INSTRUCTION:
Nothing in the data should change when you return it, but leave the pictures out.

• • •

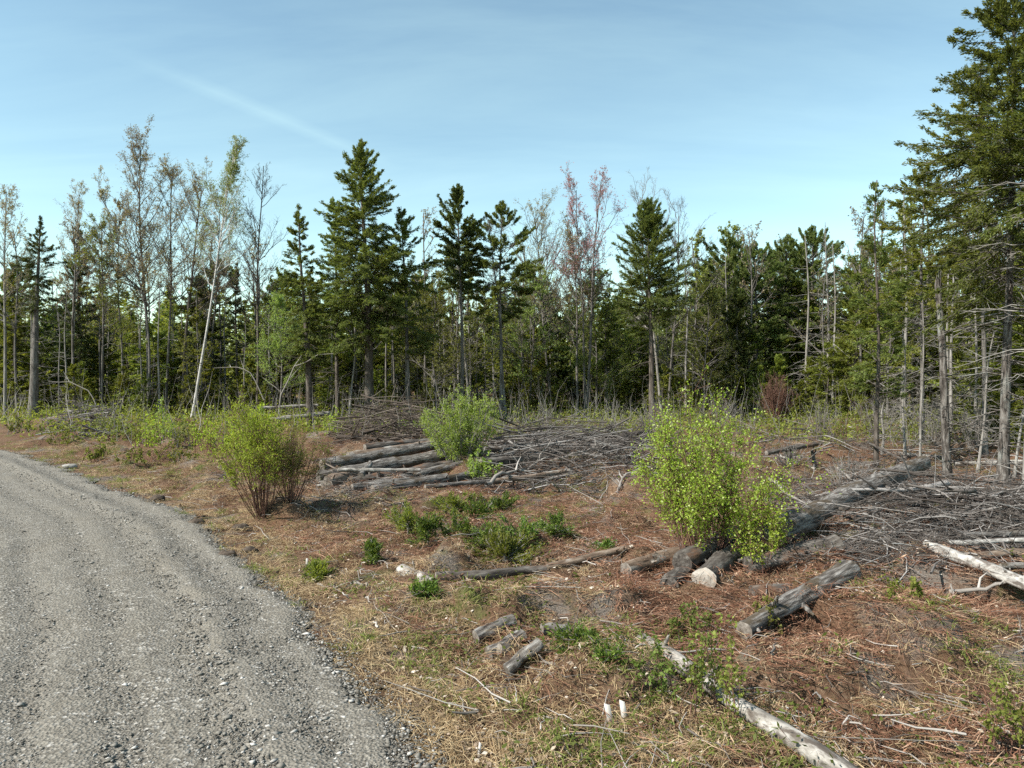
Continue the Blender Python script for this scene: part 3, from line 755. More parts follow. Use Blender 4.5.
    hero('b', 'aspen_tree', 'yellow green leafing tree between the bright fir and the narrow cedar', 704, 417, 285, 26, (TG, 'ygleaf'), 3.2, 139, 3, nb=30, cb=.2, nleaf=4, L=.09, W=.065, elev=(20, 62))
    hero('b', 'aspen_tree', 'yellow green leafing tree between the big hemlock and the ragged cedar', 436, 420, 285, 24, (TG, 'ygleaf'), 3.2, 152, -3, nb=30, cb=.2, nleaf=4, L=.09, W=.065, elev=(20, 62))
    hero('b', 'aspen_tree', 'pale green leafing tree left of the narrow hemlock', 280, 420, 290, 22, (TG, 'birchleaf'), 3.2, 153, 4, nb=28, cb=.2, nleaf=4, L=.09, W=.065, elev=(20, 62))
    hero('c', 'fir_tree', 'short dark fir between the bare twiggy tree and the red maple', 547, 413, 278, 15, (TD, 'spruce'), 4, 136, 0, cb=.1, nb=70, twd=8, lpt=8, L=.2, W=.06)
    # ---- right
    hero('c', 'cedar_tree', 'dark narrow cedar at the left end of the right hand pines', 736, 417, 276, 17, (TG, 'cedar'), 5, 140, 0, cb=.12, nb=80, prof='column', elo=10, ehi=50, twd=9, lpt=10, L=.2, W=.08, flat=.9)
    hero('c', 'pine_tree', 'pine with soft blunt top right of the narrow cedar', 757, 414, 242, 34, (TG, 'pine'), 5.5, 141, -3, cb=.25, nb=95, prof='egg', elo=5, ehi=45, twd=7, lpt=14, L=.2, W=.05, tuft=True)
    hero('c', 'pine_tree', 'pine with open grey green crown in the middle of the right pines', 782, 413, 236, 34, (TG, 'pine'), 5, 142, 4, cb=.3, nb=85, prof='egg', elo=5, ehi=45, twd=7, lpt=13, L=.2, W=.05, tuft=True, gap=.2)
    hero('c', 'pine_tree', 'tallest pine of the right pines with upswept boughs', 808, 414, 226, 38, (TG, 'pine'), 6, 143, 3, cb=.28, nb=105, prof='egg', elo=5, ehi=50, twd=7, lpt=14, L=.2, W=.05, tuft=True, gap=.15)
    hero('c', 'dead_tree', 'grey dead conifer with bare drooping twigs beside the tallest right pine', 829, 417, 222, 24, (TP, 'budleaf'), 4.5, 144, -4, cb=.1, nb=90, twd=6, lpt=0, elo=15, ehi=50, droop=.2, dead=60)
    hero('c', 'fir_tree', 'green fir behind the thin hemlock at the clearing edge', 855, 422, 258, 34, (TD, 'fir'), 6, 145, 0, cb=.1, nb=110, twd=8, lpt=9, L=.2, W=.055)
    hero('c', 'hemlock_tree', 'thin straight hemlock with sparse tiers alone at the clearing edge', 876, 466, 180, 44, (TD, 'hemlock'), 5, 146, 0, cb=.24, nb=70, elo=-2, ehi=28, twd=9, lpt=11, L=.11, W=.03, dead=45, deadlen=.8, gap=.22)
    hero('c', 'hemlock_tree', 'yellow green young hemlock with drooping boughs behind the broken snag', 921, 452, 165, 66, (TG, 'hemlock_y'), 5, 147, 0, cb=.36, nb=62, elo=-6, ehi=25, twd=8, lpt=11, L=.14, W=.038, dead=60, deadlen=1.3, droop=.2, gap=.15)
    hero('c', 'hemlock_tree', 'great hemlock towering over the right edge of the clearing', 1003, 491, -32, 112, ('trunk_near', 'hemlock'), 10.5, 148, 8, cb=.38, nb=215, gap=.2, elo=-6, ehi=34, twd=10, lpt=13, L=.10, W=.03, dead=90, deadlen=1.7, droop=.24)
    hero('c', 'hemlock_tree', 'hemlock rising behind the great hemlock with a yellowish crown', 985, 458, 60, 80, (TG, 'hemlock_y'), 5.5, 149, -10, cb=.45, nb=90, gap=.2, elo=-4, ehi=28, twd=8, lpt=11, L=.13, W=.036, dead=70, deadlen=1.4)
    hero('c', 'hemlock_tree', 'pale trunk hemlock cut by the right border of the picture', 1026, 503, 40, 70, (TP, 'hemlock'), 8, 150, 6, cb=.55, nb=60, twd=8, lpt=12, L=.11, W=.032, dead=40)
    # snag: broken trunk, leaning left at top
    x, y, z, H = height_to(948, 483, 286); k = mpp(y)
    r = R(151); tm, cm = MB(), MB(); st = Stem(r, H, (-11 * k, 0), (0, 0), .03)
    trunk_tube(tm, st, 4.4 * k, 3.0 * k, 1.0, r=r, k=18, n=10)
    top = st(np.array([1.0]))[0]
    for a in np.linspace(0, 6.28, 7)[:-1]:
        p = top + np.array([math.cos(a), math.sin(a), 0]) * 2.0 * k
        tubes(tm, np.array([p - [0, 0, .1], p + [0, 0, .05], p + [.02, 0, r.uniform(.15, .9)]]), np.array([.035, .028, .004]), 5)
    nd_ = 34; td = r.uniform(.08, .97, nd_); bz = st(td); a = r.uniform(0, 6.28, nd_); ln = r.uniform(.15, 1.0, nd_)
    dr = np.stack([np.cos(a), np.sin(a), r.normal(-.05, .2, nd_)], -1)
    DP = bz[:, None] + dr[:, None] * np.linspace(0, 1, 5)[None, :, None] * ln[:, None, None]; DP[:, 1:] += r.normal(0, .03, (nd_, 4, 3))
    tubes(tm, DP, np.array([[.016, .012, .009, .006, .002]]) * np.ones((nd_, 1)), 4)
    plant('snag', 'broken topped grey dead trunk standing between the thin hemlock and the great hemlock', 'dead tree', (x, y, z), (tm,), ('trunk_near',), parts=('trunk',))
    for i, (px, py, tp, ln_, lab) in enumerate([(920, 470, 300, 2, 'slim grey dead pole just left of the broken snag'), (905, 462, 330, -4, 'thin dead pole leaning between the thin hemlock and the broken snag'),
                                                (978, 470, 330, 14, 'slim dead pole leaning towards the great hemlock trunk'), (1014, 478, 300, 22, 'pale crooked dead pole crossing behind the great hemlock trunk'),
                                                (882, 458, 395, 2, 'short dead pole touching the thin hemlock trunk')]):
        hero('c', 'dead_pole', lab, px, py, tp, 12, ('trunk_pale', 'budleaf'), 2.6, 160 + i, ln_, cat='dead tree', cb=.25, nb=18, twd=3, lpt=0, elo=5, ehi=35, droop=.1, dead=14, deadlen=.5)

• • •

FINISHED ANSWER:
Continue the Blender Python script for this scene: part 3, from line 755. More parts follow. Use Blender 4.5.
    hero('b', 'aspen_tree', 'yellow green leafing tree between the bright fir and the narrow cedar', 704, 417, 285, 26, (TG, 'ygleaf'), 3.2, 139, 3, nb=30, cb=.2, nleaf=4, L=.09, W=.065, elev=(20, 62))
    hero('b', 'aspen_tree', 'yellow green leafing tree between the big hemlock and the ragged cedar', 436, 420, 285, 24, (TG, 'ygleaf'), 3.2, 152, -3, nb=30, cb=.2, nleaf=4, L=.09, W=.065, elev=(20, 62))
    hero('b', 'aspen_tree', 'pale green leafing tree left of the narrow hemlock', 280, 420, 290, 22, (TG, 'birchleaf'), 3.2, 153, 4, nb=28, cb=.2, nleaf=4, L=.09, W=.065, elev=(20, 62))
    hero('c', 'fir_tree', 'short dark fir between the bare twiggy tree and the red maple', 547, 413, 278, 15, (TD, 'spruce'), 4, 136, 0, cb=.1, nb=70, twd=8, lpt=8, L=.2, W=.06)
    # ---- right
    hero('c', 'cedar_tree', 'dark narrow cedar at the left end of the right hand pines', 736, 417, 276, 17, (TG, 'cedar'), 5, 140, 0, cb=.12, nb=80, prof='column', elo=10, ehi=50, twd=9, lpt=10, L=.2, W=.08, flat=.9)
    hero('c', 'pine_tree', 'pine with soft blunt top right of the narrow cedar', 757, 414, 242, 34, (TG, 'pine'), 5.5, 141, -3, cb=.25, nb=95, prof='egg', elo=5, ehi=45, twd=7, lpt=14, L=.2, W=.05, tuft=True)
    hero('c', 'pine_tree', 'pine with open grey green crown in the middle of the right pines', 782, 413, 236, 34, (TG, 'pine'), 5, 142, 4, cb=.3, nb=85, prof='egg', elo=5, ehi=45, twd=7, lpt=13, L=.2, W=.05, tuft=True, gap=.2)
    hero('c', 'pine_tree', 'tallest pine of the right pines with upswept boughs', 808, 414, 226, 38, (TG, 'pine'), 6, 143, 3, cb=.28, nb=105, prof='egg', elo=5, ehi=50, twd=7, lpt=14, L=.2, W=.05, tuft=True, gap=.15)
    hero('c', 'dead_tree', 'grey dead conifer with bare drooping twigs beside the tallest right pine', 829, 417, 222, 24, (TP, 'budleaf'), 4.5, 144, -4, cb=.1, nb=90, twd=6, lpt=0, elo=15, ehi=50, droop=.2, dead=60)
    hero('c', 'fir_tree', 'green fir behind the thin hemlock at the clearing edge', 855, 422, 258, 34, (TD, 'fir'), 6, 145, 0, cb=.1, nb=110, twd=8, lpt=9, L=.2, W=.055)
    hero('c', 'hemlock_tree', 'thin straight hemlock with sparse tiers alone at the clearing edge', 876, 466, 180, 44, (TD, 'hemlock'), 5, 146, 0, cb=.24, nb=70, elo=-2, ehi=28, twd=9, lpt=11, L=.11, W=.03, dead=45, deadlen=.8, gap=.22)
    hero('c', 'hemlock_tree', 'yellow green young hemlock with drooping boughs behind the broken snag', 921, 452, 165, 66, (TG, 'hemlock_y'), 5, 147, 0, cb=.36, nb=62, elo=-6, ehi=25, twd=8, lpt=11, L=.14, W=.038, dead=60, deadlen=1.3, droop=.2, gap=.15)
    hero('c', 'hemlock_tree', 'great hemlock towering over the right edge of the clearing', 1003, 491, -32, 112, ('trunk_near', 'hemlock'), 10.5, 148, 8, cb=.38, nb=215, gap=.2, elo=-6, ehi=34, twd=10, lpt=13, L=.10, W=.03, dead=90, deadlen=1.7, droop=.24)
    hero('c', 'hemlock_tree', 'hemlock rising behind the great hemlock with a yellowish crown', 985, 458, 60, 80, (TG, 'hemlock_y'), 5.5, 149, -10, cb=.45, nb=90, gap=.2, elo=-4, ehi=28, twd=8, lpt=11, L=.13, W=.036, dead=70, deadlen=1.4)
    hero('c', 'hemlock_tree', 'pale trunk hemlock cut by the right border of the picture', 1026, 503, 40, 70, (TP, 'hemlock'), 8, 150, 6, cb=.55, nb=60, twd=8, lpt=12, L=.11, W=.032, dead=40)
    # snag: broken trunk, leaning left at top
    x, y, z, H = height_to(948, 483, 286); k = mpp(y)
    r = R(151); tm, cm = MB(), MB(); st = Stem(r, H, (-11 * k, 0), (0, 0), .03)
    trunk_tube(tm, st, 4.4 * k, 3.0 * k, 1.0, r=r, k=18, n=10)
    top = st(np.array([1.0]))[0]
    for a in np.linspace(0, 6.28, 7)[:-1]:
        p = top + np.array([math.cos(a), math.sin(a), 0]) * 2.0 * k
        tubes(tm, np.array([p - [0, 0, .1], p + [0, 0, .05], p + [.02, 0, r.uniform(.15, .9)]]), np.array([.035, .028, .004]), 5)
    nd_ = 34; td = r.uniform(.08, .97, nd_); bz = st(td); a = r.uniform(0, 6.28, nd_); ln = r.uniform(.15, 1.0, nd_)
    dr = np.stack([np.cos(a), np.sin(a), r.normal(-.05, .2, nd_)], -1)
    DP = bz[:, None] + dr[:, None] * np.linspace(0, 1, 5)[None, :, None] * ln[:, None, None]; DP[:, 1:] += r.normal(0, .03, (nd_, 4, 3))
    tubes(tm, DP, np.array([[.016, .012, .009, .006, .002]]) * np.ones((nd_, 1)), 4)
    plant('snag', 'broken topped grey dead trunk standing between the thin hemlock and the great hemlock', 'dead tree', (x, y, z), (tm,), ('trunk_near',), parts=('trunk',))
    for i, (px, py, tp, ln_, lab) in enumerate([(920, 470, 300, 2, 'slim grey dead pole just left of the broken snag'), (905, 462, 330, -4, 'thin dead pole leaning between the thin hemlock and the broken snag'),
                                                (978, 470, 330, 14, 'slim dead pole leaning towards the great hemlock trunk'), (1014, 478, 300, 22, 'pale crooked dead pole crossing behind the great hemlock trunk'),
                                                (882, 458, 395, 2, 'short dead pole touching the thin hemlock trunk')]):
        hero('c', 'dead_pole', lab, px, py, tp, 12, ('trunk_pale', 'budleaf'), 2.6, 160 + i, ln_, cat='dead tree', cb=.25, nb=18, twd=3, lpt=0, elo=5, ehi=35, droop=.1, dead=14, deadlen=.5)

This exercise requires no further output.